The strike is halting production of Boeing’s strong-selling 737 Max jets, along with its 777 and 767 wide-body aircraft, delaying deliveries to airlines.

Michael O’Leary, chief executive officer of Boeing customer Ryan Air, said on Tuesday he thinks an agreement will be reached in the next three or four weeks. “But that means three or four weeks of delay of our aircraft deliveries,” Mr. O’Leary said in an interview, adding that some planes expected during the last quarter might slip into early 2025.

Union members manning picket lines outside Boeing factories in Seattle expressed little sympathy for the company’s financial plight, with many saying they were anticipating a protracted negotiating period and a weeks-long strike.

“It makes me a little happy to see that they’re showing the first signs of struggling because I don’t think they care about their workers at all,” said Martin Klyavkov, 20, who works building wings for the 737 Max.

“Boeing is going to get desperate one of these days and cave.”

Mr. Klyavkov and several other young Boeing workers told Reuters they were getting part-time jobs as food delivery drivers to supplement the $250 a week the union will pay them during a strike, starting in the third week.

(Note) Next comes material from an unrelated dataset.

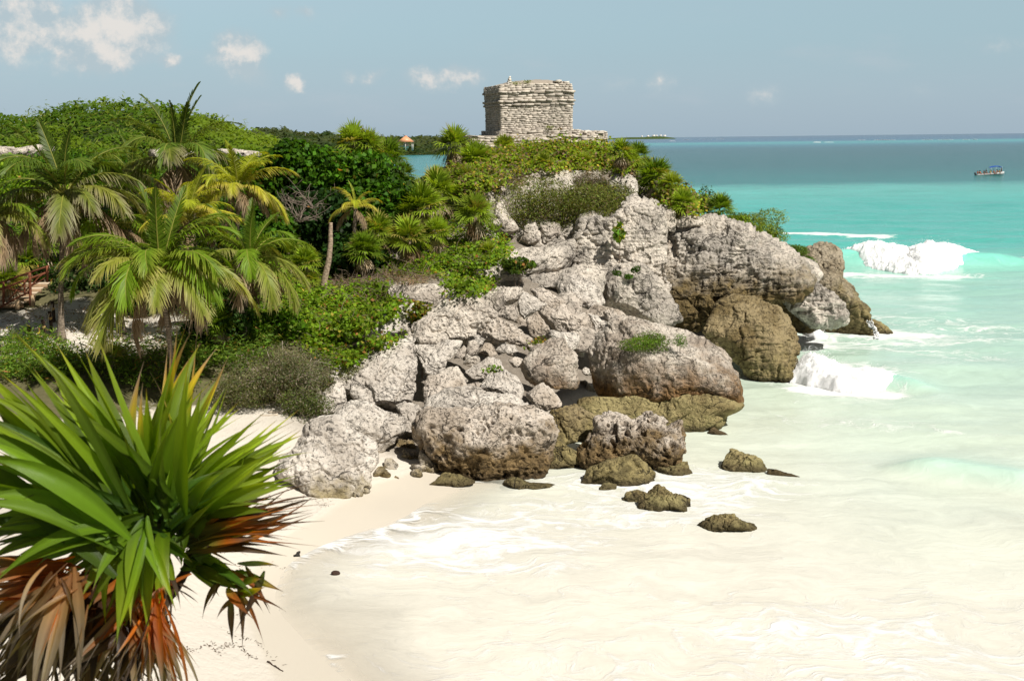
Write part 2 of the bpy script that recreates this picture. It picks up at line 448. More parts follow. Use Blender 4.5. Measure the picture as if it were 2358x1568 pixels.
m, t = newmat('sand and soil')
g = t.n('ShaderNodeNewGeometry'); P = g.outputs['Position']
z = t.n('ShaderNodeSeparateXYZ', {0: P}).outputs[2]
n1 = t.noise(P, 0.5, 5, 0.6); n2 = t.noise(P, 4.0, 6, 0.65); n3 = t.noise(P, 30.0, 3, 0.6)
dry = t.mix(n2, (0.64, 0.59, 0.515), (0.59, 0.54, 0.46))
zn = t.m('ADD', z, t.m('MULTIPLY', t.m('SUBTRACT', n1, 0.5), 0.10))
wetf = t.m('SUBTRACT', 1.0, t.ss(zn, 0.24, 0.32))
c = t.mix(wetf, dry, (0.595, 0.54, 0.45))
soil = t.mix(n2, (0.17, 0.14, 0.07), (0.06, 0.07, 0.025))
a = t.n('ShaderNodeAttribute', attribute_name='soil').outputs['Fac']
sf = t.ss(t.m('ADD', a, t.m('MULTIPLY', t.m('SUBTRACT', n2, 0.5), 0.7)), 0.35, 0.65)
c = t.mix(sf, c, soil)
rk = t.n('ShaderNodeAttribute', attribute_name='rocky').outputs['Fac']
c = t.mix(t.m('MULTIPLY', rk, t.ss(z, 0.1, 0.5)), c, t.mix(n2, (0.34, 0.30, 0.25), (0.12, 0.095, 0.07)))
deb = t.m('MULTIPLY', t.ss(n3, 0.64, 0.70), t.m('MULTIPLY', t.ss(n1, 0.50, 0.60), t.ss(zn, 0.35, 0.6)))
c = t.mix(t.m('MULTIPLY', deb, 0.35), c, (0.12, 0.08, 0.05))
ro = t.n('ShaderNodeMapRange', {0: wetf, 3: 0.9, 4: 0.35}).outputs[0]
p = t.n('ShaderNodeBsdfPrincipled', {'Base Color': c, 'Roughness': ro, 'Specular IOR Level': 0.3})
h = t.m('ADD', t.m('MULTIPLY', n2, t.m('SUBTRACT', 1.05, wetf)), t.m('MULTIPLY', n3, 0.1))
t.set(p.inputs['Normal'], t.n('ShaderNodeBump', {'Strength': 0.6, 'Distance': 0.10, 'Height': t.m('ADD', h, t.m('MULTIPLY', rk, t.m('MULTIPLY', t.noise(P, 1.4, 6, 0.7), 6.0)))}))
t.n('ShaderNodeOutputMaterial', {0: p})
M_SAND = m

xs = axis(-48, 32, 0.36, -45000, 45000); ys = axis(-4, 104, 0.36, -400, 60000)
gx, gy, gq = sheet(xs, ys)
gz = ground_z(gx, gy)
# soil = leaf litter; sand stays on the beach and along the foot path
px_, py_ = proj(np.stack([gx, gy, gz], 1))
soil = sstep(gz, 1.4, 2.4)
path = np.exp(-(((gx + 21) / 6.5) ** 2 + ((gy - 49.5) / 5.0) ** 2) ** 2)
path2 = sstep(-gx, 2, 10) * (1 - sstep(gy, 36, 41))
soil = np.clip(soil * (1 - path) * (1 - path2), 0, 1)
soil = np.where(gy < 14, 1, soil)
rocky = sstep(gx, -9.5, -6.5) * sstep(gy, 38.5, 40.5) * (1 - sstep(gy, 72, 80))
GV = np.stack([gx, gy, gz], 1)
ground = link('ground', npmesh('ground', GV, gq, M_SAND, True, attrs={'soil': soil, 'rocky': rocky}))
props(ground, kind='structure')

# ------------------------------------------------------------------ water
def swell(x, y):
    """gentle surf in the bay; crests run roughly along the beach"""
    P = np.stack([x, y, 0 * x], 1)
    w1 = fbm(P * (0.10, 0.22, 1), 3) * 0.30
    dd = (x * 0.45 + y * 0.9)
    w2 = np.sin(dd * 0.55 + 3 * perlin(P * 0.05)) * 0.10
    deep = sstep(x * 0.8 + (y - 25) * 0.25, 4, 22)
    return (w1 + w2) * (0.10 + 0.90 * deep) + fbm(P * (0.5, 1.3, 1) + 5, 3) * 0.05 * deep
# three wave faces: (start px,py, end px,py, height, width)
WAVES = [(1800, 612, 2420, 612, 1.25, 2.6), (1780, 865, 2150, 905, 0.75, 1.3), (2060, 1080, 2420, 1150, 0.55, 1.4)]
def wave_h(x, y):
    h = 0 * x
    for a, b, c_, d, H, wd in WAVES:
        A = G(a, b)[:2]; B = G(c_, d)[:2]
        L = np.linalg.norm(B - A); T = (B - A) / L; N = np.array([-T[1], T[0]])
        s = (x - A[0]) * T[0] + (y - A[1]) * T[1]
        q = (x - A[0]) * N[0] + (y - A[1]) * N[1]
        q = q - 0.8 * np.sin(s * 0.35)
        env = sstep(s, -1, L * 0.25) * (1 - sstep(s, L * 0.75, L + 1))
        prof = np.where(q < 0, np.exp(-(q / (wd * 0.45)) ** 2), np.exp(-(q / (wd * 1.5)) ** 2))
        h = h + H * env * prof
    return h
def water_z(x, y):
    near = 1 - sstep(np.hypot(x, y), 200, 400)
    return (swell(x, y) + wave_h(x, y)) * near
wxs = axis(-12, 62, 0.34, -45000, 45000, 1.12); wys = axis(14, 130, 0.34, -60, 60000, 1.07)
wx, wy, wq = sheet(wxs, wys)
wz = water_z(wx, wy)
gzw = ground_z(wx, wy)
depth = wz - gzw
pxw, pyw = proj(np.stack([wx, wy, wz], 1))
front = wy > 10
# colour by place: milky over the churned sand, turquoise outside the bar, teal over sea-grass, deep blue beyond the reef
def srgb(r, g_, b):
    v = np.array([r, g_, b]) / 255.0
    return np.where(v < 0.04045, v / 12.92, ((v + 0.055) / 1.055) ** 2.4)
PN = np.stack([wx, wy, 0 * wx], 1)
lg = np.log(np.maximum(wy, 1.0))
wob = fbm(PN * 0.012, 3) * 0.10 + fbm(np.stack([wx * .05, wy * 0.16, 0 * wx], 1), 4) * 0.07
lat = (wx / np.maximum(wy, 1.0))          # sideways angle
key = lg + wob * (1 + 0 * lg)
stops = [(20, (228, 222, 208)), (32, (226, 223, 210)), (42, (216, 222, 207)), (54, (204, 220, 202)), (70, (184, 212, 196)), (92, (158, 204, 188)), (106, (128, 198, 182)), (118, (84, 184, 170)), (140, (72, 180, 166)),
         (190, (72, 180, 168)), (235, (92, 184, 172)), (262, (92, 176, 166)), (288, (36, 118, 116)), (420, (18, 94, 96)), (700, (12, 86, 90)), (1150, (14, 84, 94)), (1500, (30, 112, 130)), (1900, (48, 150, 152)), (2250, (50, 150, 152)),
         (2600, (24, 88, 122)), (5000, (18, 66, 108)), (12000, (16, 58, 98))]
kx = np.log([s[0] for s in stops]); kc = np.array([srgb(*s[1]) for s in stops])
# near the beach on the left everything is milkier, on the right clearer
shift = -0.20 * sstep(lat, 0.16, 0.42) * (1 - sstep(lg, math.log(60), math.log(110)))
kk = key * (1 - sstep(lg, 4.6, 5.0)) + (lg + wob * 0.35 + fbm(np.stack([wx * .002, wy * .004, 0 * wx], 1), 3) * 0.12) * sstep(lg, 4.6, 5.0)
kk = kk - shift
wc = np.stack([np.interp(kk, kx, kc[:, i]) for i in range(3)], 1)
wf = wave_h(wx, wy)
teal = srgb(120, 214, 196)
wc = wc + (teal - wc) * np.clip(wf * 0.55, 0, 0.7)[:, None]
# the lagoon behind the headland, left of the temple
lag = ((wx < 4) & (wy > 90)).astype(float) * (1 - sstep(lg, math.log(1400), math.log(1900)))
wc = wc + (srgb(62, 150, 152) - wc) * (lag * 0.75)[:, None]
# foam density
def line_foam(P0, P1, wd, amp, bow=0.0):
    A = G(*P0)[:2]; B = G(*P1)[:2]; L = np.linalg.norm(B - A); T = (B - A) / L; N = np.array([-T[1], T[0]])
    s = (wx - A[0]) * T[0] + (wy - A[1]) * T[1]; q = (wx - A[0]) * N[0] + (wy - A[1]) * N[1]
    q = q - bow * np.sin(np.clip(s / L, 0, 1) * math.pi) + 0.5 * perlin(PN * 0.5) * wd
    return amp * np.exp(-(q / wd) ** 2) * sstep(s, -wd, L * .15) * (1 - sstep(s, L * .8, L + wd))
def spot(px, py, rx, ry, amp):
    c0 = G(px, py); return amp * np.exp(-(((wx - c0[0]) / rx) ** 2 + ((wy - c0[1]) / ry) ** 2))
foam = 0.155 + 0 * wx
foam += spot(1130, 1220, 5, 2.8, .24) + spot(1550, 1150, 3, 3, .22) + spot(900, 1250, 4.5, 2.4, .22) + spot(1500, 1500, 7, 3, .04) + spot(2050, 1500, 7, 3.5, .26) + spot(1200, 1480, 4, 2, .08)
foam += spot(1700, 1120, 3, 3, .25) + spot(1100, 1310, 2.5, .8, .2) + spot(1350, 1110, 3, 1.5, .3)
foam += spot(1900, 860, 3.5, 2.5, .75) + spot(2040, 770, 4, 2, .55) + spot(1850, 790, 2, 3, .5) + spot(2200, 790, 5, 2, .25)
foam += line_foam((1790, 538), (2060, 545), 1.6, .75) + line_foam((2200, 600), (2400, 592), 1.4, .4)
foam += line_foam((1880, 628), (2250, 636), 2.2, .6, -1) + line_foam((1820, 895), (2100, 920), 1.0, .6)
foam += line_foam((1900, 720), (2358, 760), 2.0, .22) + line_foam((1950, 800), (2358, 830), 1.5, .2) + line_foam((1700, 960), (2350, 1010), 1.2, .18)
edge = np.exp(-((depth - 0.02) / 0.05) ** 2) * (wy < 45) * (wx < 6)
foam += edge * 0.14
brk = ((pyw < 335) & (pyw > 316) & front & (wy > 1800) & (wy < 6000))
for a, b, x0, wd in [(2010, 2065, 323.0, 1.3), (1975, 1995, 323, 1), (2120, 2150, 322.5, 1), (2160, 2200, 322.5, 1), (2215, 2245, 322.5, 1), (1870, 1890, 328, 1.3), (1560, 1660, 320.5, 1), (1900, 1930, 328, .6), (1530, 1580, 326, .8)]:
    foam += 0 * brk * (pxw > a) * (pxw < b) * (np.abs(pyw - x0) < wd)
foam *= np.where(wy > 185, np.where(brk, 1, 0.0), 1)
al = sstep(depth + 0.05 * perlin(PN * 0.6), -0.01, 0.08) * 0.30 + sstep(depth + .10 * fbm(PN * 0.25, 3), 0.02, 0.34) * 0.70
al = np.where((wx > 8) | (wy > 45), 1, al)

m, t = newmat('sea water')
g = t.n('ShaderNodeNewGeometry'); P = g.outputs['Position']
c0 = t.n('ShaderNodeVertexColor', layer_name='Col').outputs[0]
fo = t.n('ShaderNodeAttribute', attribute_name='foam').outputs['Fac']
ax = t.n('ShaderNodeAttribute', attribute_name='alpha').outputs['Fac']
dist = t.n('ShaderNodeVectorMath', {0: P}, operation='LENGTH').outputs['Value']
Pw = t.vm('ADD', P, t.n('ShaderNodeVectorMath', {0: t.n('ShaderNodeTexNoise', {'Vector': P, 'Scale': 0.35, 'Detail': 3.0}).outputs[1], 3: 4.0}, operation='SCALE').outputs[0])
Ps = t.vm('MULTIPLY', Pw, (0.55, 1.25, 1.0))
rot = t.n('ShaderNodeVectorRotate', {'Vector': Ps, 'Angle': 0.35}, rotation_type='Z_AXIS').outputs[0]
web = t.n('ShaderNodeTexVoronoi', {'Vector': rot, 'Scale': 0.75, 'Randomness': 1.0}, feature='DISTANCE_TO_EDGE').outputs[0]
fine = t.noise(t.vm('MULTIPLY', rot, (1.0, 2.2, 1.0)), 2.2, 8, 0.72)
big = t.noise(t.vm('MULTIPLY', rot, (0.6, 1.8, 1.0)), 0.35, 5, 0.6)
webf = t.m('SUBTRACT', 1.0, t.ss(web, 0.0, 0.17))
fv = t.m('ADD', t.m('MULTIPLY', fine, 0.9), t.m('MULTIPLY', webf, 0.14))
fv = t.m('ADD', fv, t.m('MULTIPLY', t.m('SUBTRACT', big, 0.5), 0.55))
fm = t.ss(t.m('ADD', fv, fo), 0.80, 1.14)
tone = t.noise(t.vm('MULTIPLY', Pw, (0.10, 0.5, 1.0)), 1.0, 6, 0.62)
farf = t.ss(dist, 120.0, 300.0)
tone2 = t.noise(t.vm('MULTIPLY', P, (0.05, 0.13, 1.0)), 1.0, 6, 0.7)
tone3 = t.noise(t.vm('MULTIPLY', P, (0.006, 0.02, 1.0)), 1.0, 5, 0.65)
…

Boeing and union leaders miscalculated during their initial negotiations, announcing an agreement over a tentative contract that more than 94 per cent of IAM workers later rejected. The union originally had asked for a 40-per-cent hike.

Analysts expect it will take time to rebuild trust and bring another deal to workers who are venting frustration built up over a decade of stagnant wages and rising living costs.

Equity research firm Melius Research found median employee compensation for the aerospace and defence firms it monitors grew 12 per cent between 2018 and 2023, while at Boeing it fell 6 per cent.

“I think it’ll be a while before they get an agreement,” said Bill George, former Medtronic PLC chief executive and executive fellow at Harvard Business School.

“The compensation may rise to the point where it’s not competitive for Boeing but that might be the lesser of a couple of evils in terms of a long strike.”